“[Our car] always does the right thing.”

These quotes, which have been attributed to people close to Google’s self-driving car project, suggest that Google’s cars (and hence their designers) are technically and morally infallible. This suggestion, though probably unintentional, concerns me.
My technical critique is straightforward: Systems fail. Engineers know this. So do lawyers. How can we credibly say, at this point or perhaps at any point, that “[n]othing is going to catch this car by surprise”?
Rather than asserting that computers are perfect drivers, we might ask whether they actually drive better than humans. In 2009, according to rough estimates, motor vehicles in the United States were involved in 5.5 million police-reported crashes (averaging 1.7 vehicles per crash) and 11 million total crashes over the three trillion miles (yes, trillion) that they traveled. These figures suggest a rate of one crashed vehicle every 160,000 miles. In comparison, Google’s cars have reportedly traveled some 200,000 miles with “occasional” intervention by safety drivers and 1,000 miles without any human intervention. I have not asked about the circumstances under which these human drivers intervene. I also don’t know the extent to which this travel is representative of the American driving experience; for example, it may include a disproportionately large or small share of urban environments, extreme weather, and unusual events.
According to my cursory analysis (which uses a Poisson distribution and assumes the accuracy of the national crash and mileage estimates), Google's cars would need to drive themselves (by themselves) more than 725,000 representative miles without incident for us to say with 99 percent confidence that they crash less frequently than conventional cars. If we look only at fatal crashes, this minimum skyrockets to 300 million miles. To my knowledge, Google has yet to reach these milestones.
(By the way, can we draw meaningful conclusions about safety from total crash data rather than from injury- and fatal-crash data alone? This issue merits discussion for at least half a million more miles.)
My moral critique starts with a question: What is “the right thing”? Imagine you are driving down a narrow mountain road between two big trucks. Suddenly, the brakes on the truck behind you fail, and it rapidly gains speed. If you stay in your lane, you will be crushed between the trucks. If you veer to the right, you will go off a cliff. If you veer to the left, you will strike a motorcyclist. What do you do? In short, who dies?
Although situations that give rise to “last-minute value judgments” like this are thankfully rare today and may be even rarer in the future, more of these judgments may ultimately be made ahead of time, whether explicitly or implicitly, whether by act or omission, and whether by engineers, companies, regulators, lawyers, or consumers. In crashes and conflicts that cannot be avoided, how should a self-driving car balance the welfare of its occupants with the welfare of others? And, critically, who should decide?

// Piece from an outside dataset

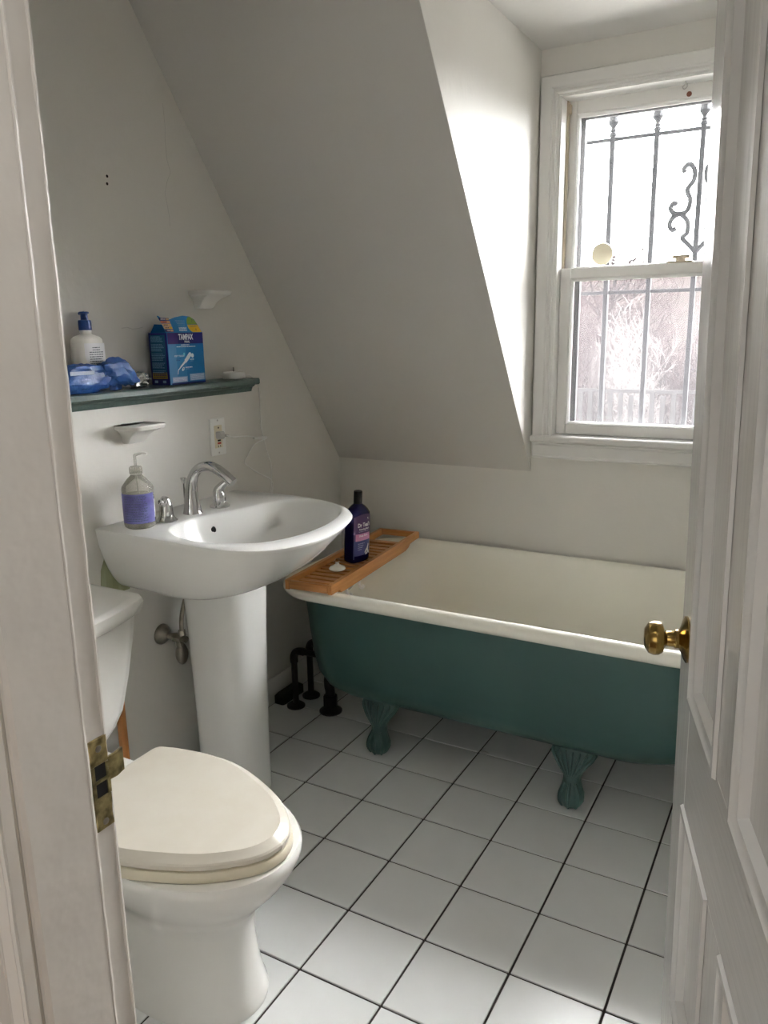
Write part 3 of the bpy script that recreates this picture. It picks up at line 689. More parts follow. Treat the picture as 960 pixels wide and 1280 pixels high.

Engineering is about trade-offs: We replace one set of problems with another set of problems and hope that, in the aggregate, our new problems are smaller than our old ones. (Take just one example: Although antilock brake systems without electronic stability control decrease the risk of fatal collision for those outside the vehicle, they may increase that risk for those on the inside.) Careful design therefore requires selection of system boundaries, assessment of risks and opportunities, and analysis of costs and benefits. None of these decisions are value-free; indeed, cost-benefit analyses performed by administrative agencies may even involve explicit assumptions about the value of a human life.
I am optimistic that greater vehicle automation could significantly improve the safety and efficiency of our transportation system. I am also impressed by the tremendous progress that Google (among other companies and universities) has made toward autonomous driving. Neither of my critiques demean that work. Nonetheless, we must recognize that it is—and may always be—work in progress. Perhaps Google’s cars will never be caught by surprise; they are, after all, machines. But if we already expect these vehicles to “always do[] the right thing,” then we may be the ones to face an unwelcome surprise.